Examples of this folly would be that War and Peace and a book for a middle school audience may have the same Lexile level. So the high school student is forced to choose between options that he does not like just to satisfy an arbitrary goal.

Peter Rabbit is rated at a high level that indicates an adult should read it to a child, yet it is aimed at very young children. Why? Because Beatrix Potter refused to replace one word with an easier word. She knew children would infer the meaning of the word from context and refused to dumb it down to satisfy her publisher.

Students will miss out on books they might love!

Another reason is that all books do not have AR quizzes, so students will often refuse to read anything that has no quiz. In this way they miss out on some very good books that they might read if not for AR. This plays havoc with ordering and balancing a library collection, limits the librarians' choices to those with quizzes only because we know the books without will sit on the shelves in spite of their merits, and reduces the quality of the library collection.

For many reasons, librarians do not label books. It is unprofessional.

The American Library Association has a position statement about this which we follow. We do not want to label kids because we have labeled books.

It's expensive!

There is a huge reason not to invest in AR: money! It is an expensive program to buy into and expensive to maintain. We prefer that the money be spent on books and qualified librarians rather than on a canned program.

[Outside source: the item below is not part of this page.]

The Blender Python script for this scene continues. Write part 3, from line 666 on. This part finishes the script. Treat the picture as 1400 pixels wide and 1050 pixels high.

It's not the best use of highly qualified human resources.

The following statement is from Dr. Judi Moreillon, Associate Professor for the School of Library and Information Studies at Texas Women's University, and this states the case so well that I don't want to change a word.,

If the school librarian is the only one on campus managing AR and spending a great deal of time doing so, does she/he have sufficient time to meet her professional responsibilities? Is there enough time in a busy schedule to meet with teachers to coplan and coteach standards-based instruction if one is managing AR?

School librarianship is a complex leadership position on campus. Setting priorities for one's work is essential.

If your school is using AR, it would be my hope that your principal would assign the clerical aspects of AR to a paraprofessional so that you, the state-certified school librarian with a Master's degree in library science, can reach your professional capacity to positively impact students' learning and teachers' teaching.